■ **The exercise**: Quote the entries that follow exactly, leaving none out.

■ **Records with scene code**:
* Begin *

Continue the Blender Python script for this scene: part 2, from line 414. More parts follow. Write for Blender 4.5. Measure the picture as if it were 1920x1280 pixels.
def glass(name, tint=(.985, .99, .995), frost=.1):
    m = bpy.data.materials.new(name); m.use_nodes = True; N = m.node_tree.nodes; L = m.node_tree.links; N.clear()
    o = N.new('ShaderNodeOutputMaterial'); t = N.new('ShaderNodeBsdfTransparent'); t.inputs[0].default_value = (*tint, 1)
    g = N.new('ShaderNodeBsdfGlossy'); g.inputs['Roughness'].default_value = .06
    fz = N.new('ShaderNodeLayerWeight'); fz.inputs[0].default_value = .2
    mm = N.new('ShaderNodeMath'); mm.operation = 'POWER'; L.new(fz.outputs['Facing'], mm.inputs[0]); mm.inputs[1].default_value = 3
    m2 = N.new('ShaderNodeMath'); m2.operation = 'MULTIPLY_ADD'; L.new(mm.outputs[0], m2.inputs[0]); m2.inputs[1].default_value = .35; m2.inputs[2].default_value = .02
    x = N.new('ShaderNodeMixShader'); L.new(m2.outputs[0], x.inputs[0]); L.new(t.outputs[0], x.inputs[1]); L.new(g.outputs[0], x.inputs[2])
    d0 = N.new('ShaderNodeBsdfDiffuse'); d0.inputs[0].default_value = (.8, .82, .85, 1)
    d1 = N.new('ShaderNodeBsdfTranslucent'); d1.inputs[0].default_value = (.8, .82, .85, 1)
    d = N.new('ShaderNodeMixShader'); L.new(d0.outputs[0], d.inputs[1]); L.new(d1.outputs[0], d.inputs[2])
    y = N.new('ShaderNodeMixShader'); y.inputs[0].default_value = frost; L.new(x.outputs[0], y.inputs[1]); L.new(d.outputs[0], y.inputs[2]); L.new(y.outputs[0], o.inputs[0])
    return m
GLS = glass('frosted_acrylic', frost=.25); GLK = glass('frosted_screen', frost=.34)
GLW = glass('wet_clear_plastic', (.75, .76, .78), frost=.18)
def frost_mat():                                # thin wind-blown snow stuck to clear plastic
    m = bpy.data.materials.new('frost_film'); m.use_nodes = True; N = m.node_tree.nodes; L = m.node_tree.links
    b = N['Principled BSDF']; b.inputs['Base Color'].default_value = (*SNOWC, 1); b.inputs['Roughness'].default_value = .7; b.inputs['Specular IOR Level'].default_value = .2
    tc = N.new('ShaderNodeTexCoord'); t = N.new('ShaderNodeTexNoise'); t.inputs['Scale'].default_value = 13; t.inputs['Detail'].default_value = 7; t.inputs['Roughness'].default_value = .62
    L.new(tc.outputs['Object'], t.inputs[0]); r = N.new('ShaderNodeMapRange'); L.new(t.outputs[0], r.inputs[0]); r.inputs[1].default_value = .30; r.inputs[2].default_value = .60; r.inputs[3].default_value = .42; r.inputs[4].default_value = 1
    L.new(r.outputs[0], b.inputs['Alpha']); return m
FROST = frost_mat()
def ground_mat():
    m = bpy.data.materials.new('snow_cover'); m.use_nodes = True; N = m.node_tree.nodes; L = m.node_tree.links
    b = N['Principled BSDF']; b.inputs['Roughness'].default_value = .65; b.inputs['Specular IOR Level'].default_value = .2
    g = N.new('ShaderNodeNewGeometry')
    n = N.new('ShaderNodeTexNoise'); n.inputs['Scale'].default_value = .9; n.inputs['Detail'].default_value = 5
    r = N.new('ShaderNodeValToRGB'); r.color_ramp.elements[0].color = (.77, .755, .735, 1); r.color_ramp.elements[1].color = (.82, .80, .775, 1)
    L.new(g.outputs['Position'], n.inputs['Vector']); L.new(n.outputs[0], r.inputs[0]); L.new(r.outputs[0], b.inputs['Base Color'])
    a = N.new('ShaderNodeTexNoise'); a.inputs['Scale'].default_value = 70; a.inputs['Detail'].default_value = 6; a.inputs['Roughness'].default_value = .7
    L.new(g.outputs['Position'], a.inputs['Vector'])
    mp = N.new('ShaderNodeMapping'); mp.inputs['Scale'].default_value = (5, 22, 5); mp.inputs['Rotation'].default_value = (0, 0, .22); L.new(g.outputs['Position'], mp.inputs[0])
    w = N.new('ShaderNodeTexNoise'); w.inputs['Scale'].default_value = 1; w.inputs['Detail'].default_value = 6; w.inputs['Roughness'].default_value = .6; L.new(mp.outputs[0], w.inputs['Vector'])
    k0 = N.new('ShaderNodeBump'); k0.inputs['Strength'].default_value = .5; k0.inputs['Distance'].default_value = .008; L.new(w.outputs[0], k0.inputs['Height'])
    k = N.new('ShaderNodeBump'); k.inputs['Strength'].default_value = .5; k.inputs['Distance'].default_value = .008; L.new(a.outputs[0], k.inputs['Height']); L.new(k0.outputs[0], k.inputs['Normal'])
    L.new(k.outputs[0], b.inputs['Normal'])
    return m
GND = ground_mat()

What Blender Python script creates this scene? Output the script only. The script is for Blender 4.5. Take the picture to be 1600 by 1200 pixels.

* End *

■ **Reply to the exercise**:
Continue the Blender Python script for this scene: part 2, from line 414. More parts follow. Write for Blender 4.5. Measure the picture as if it were 1920x1280 pixels.
def glass(name, tint=(.985, .99, .995), frost=.1):
    m = bpy.data.materials.new(name); m.use_nodes = True; N = m.node_tree.nodes; L = m.node_tree.links; N.clear()
    o = N.new('ShaderNodeOutputMaterial'); t = N.new('ShaderNodeBsdfTransparent'); t.inputs[0].default_value = (*tint, 1)
    g = N.new('ShaderNodeBsdfGlossy'); g.inputs['Roughness'].default_value = .06
    fz = N.new('ShaderNodeLayerWeight'); fz.inputs[0].default_value = .2
    mm = N.new('ShaderNodeMath'); mm.operation = 'POWER'; L.new(fz.outputs['Facing'], mm.inputs[0]); mm.inputs[1].default_value = 3
    m2 = N.new('ShaderNodeMath'); m2.operation = 'MULTIPLY_ADD'; L.new(mm.outputs[0], m2.inputs[0]); m2.inputs[1].default_value = .35; m2.inputs[2].default_value = .02
    x = N.new('ShaderNodeMixShader'); L.new(m2.outputs[0], x.inputs[0]); L.new(t.outputs[0], x.inputs[1]); L.new(g.outputs[0], x.inputs[2])
    d0 = N.new('ShaderNodeBsdfDiffuse'); d0.inputs[0].default_value = (.8, .82, .85, 1)
    d1 = N.new('ShaderNodeBsdfTranslucent'); d1.inputs[0].default_value = (.8, .82, .85, 1)
    d = N.new('ShaderNodeMixShader'); L.new(d0.outputs[0], d.inputs[1]); L.new(d1.outputs[0], d.inputs[2])
    y = N.new('ShaderNodeMixShader'); y.inputs[0].default_value = frost; L.new(x.outputs[0], y.inputs[1]); L.new(d.outputs[0], y.inputs[2]); L.new(y.outputs[0], o.inputs[0])
    return m
GLS = glass('frosted_acrylic', frost=.25); GLK = glass('frosted_screen', frost=.34)
GLW = glass('wet_clear_plastic', (.75, .76, .78), frost=.18)
def frost_mat():                                # thin wind-blown snow stuck to clear plastic
    m = bpy.data.materials.new('frost_film'); m.use_nodes = True; N = m.node_tree.nodes; L = m.node_tree.links
    b = N['Principled BSDF']; b.inputs['Base Color'].default_value = (*SNOWC, 1); b.inputs['Roughness'].default_value = .7; b.inputs['Specular IOR Level'].default_value = .2
    tc = N.new('ShaderNodeTexCoord'); t = N.new('ShaderNodeTexNoise'); t.inputs['Scale'].default_value = 13; t.inputs['Detail'].default_value = 7; t.inputs['Roughness'].default_value = .62
    L.new(tc.outputs['Object'], t.inputs[0]); r = N.new('ShaderNodeMapRange'); L.new(t.outputs[0], r.inputs[0]); r.inputs[1].default_value = .30; r.inputs[2].default_value = .60; r.inputs[3].default_value = .42; r.inputs[4].default_value = 1
    L.new(r.outputs[0], b.inputs['Alpha']); return m
FROST = frost_mat()
def ground_mat():
    m = bpy.data.materials.new('snow_cover'); m.use_nodes = True; N = m.node_tree.nodes; L = m.node_tree.links
    b = N['Principled BSDF']; b.inputs['Roughness'].default_value = .65; b.inputs['Specular IOR Level'].default_value = .2
    g = N.new('ShaderNodeNewGeometry')
    n = N.new('ShaderNodeTexNoise'); n.inputs['Scale'].default_value = .9; n.inputs['Detail'].default_value = 5
    r = N.new('ShaderNodeValToRGB'); r.color_ramp.elements[0].color = (.77, .755, .735, 1); r.color_ramp.elements[1].color = (.82, .80, .775, 1)
    L.new(g.outputs['Position'], n.inputs['Vector']); L.new(n.outputs[0], r.inputs[0]); L.new(r.outputs[0], b.inputs['Base Color'])
    a = N.new('ShaderNodeTexNoise'); a.inputs['Scale'].default_value = 70; a.inputs['Detail'].default_value = 6; a.inputs['Roughness'].default_value = .7
    L.new(g.outputs['Position'], a.inputs['Vector'])
    mp = N.new('ShaderNodeMapping'); mp.inputs['Scale'].default_value = (5, 22, 5); mp.inputs['Rotation'].default_value = (0, 0, .22); L.new(g.outputs['Position'], mp.inputs[0])
    w = N.new('ShaderNodeTexNoise'); w.inputs['Scale'].default_value = 1; w.inputs['Detail'].default_value = 6; w.inputs['Roughness'].default_value = .6; L.new(mp.outputs[0], w.inputs['Vector'])
    k0 = N.new('ShaderNodeBump'); k0.inputs['Strength'].default_value = .5; k0.inputs['Distance'].default_value = .008; L.new(w.outputs[0], k0.inputs['Height'])
    k = N.new('ShaderNodeBump'); k.inputs['Strength'].default_value = .5; k.inputs['Distance'].default_value = .008; L.new(a.outputs[0], k.inputs['Height']); L.new(k0.outputs[0], k.inputs['Normal'])
    L.new(k.outputs[0], b.inputs['Normal'])
    return m
GND = ground_mat()

What Blender Python script creates this scene? Output the script only. The script is for Blender 4.5. Take the picture to be 1600 by 1200 pixels.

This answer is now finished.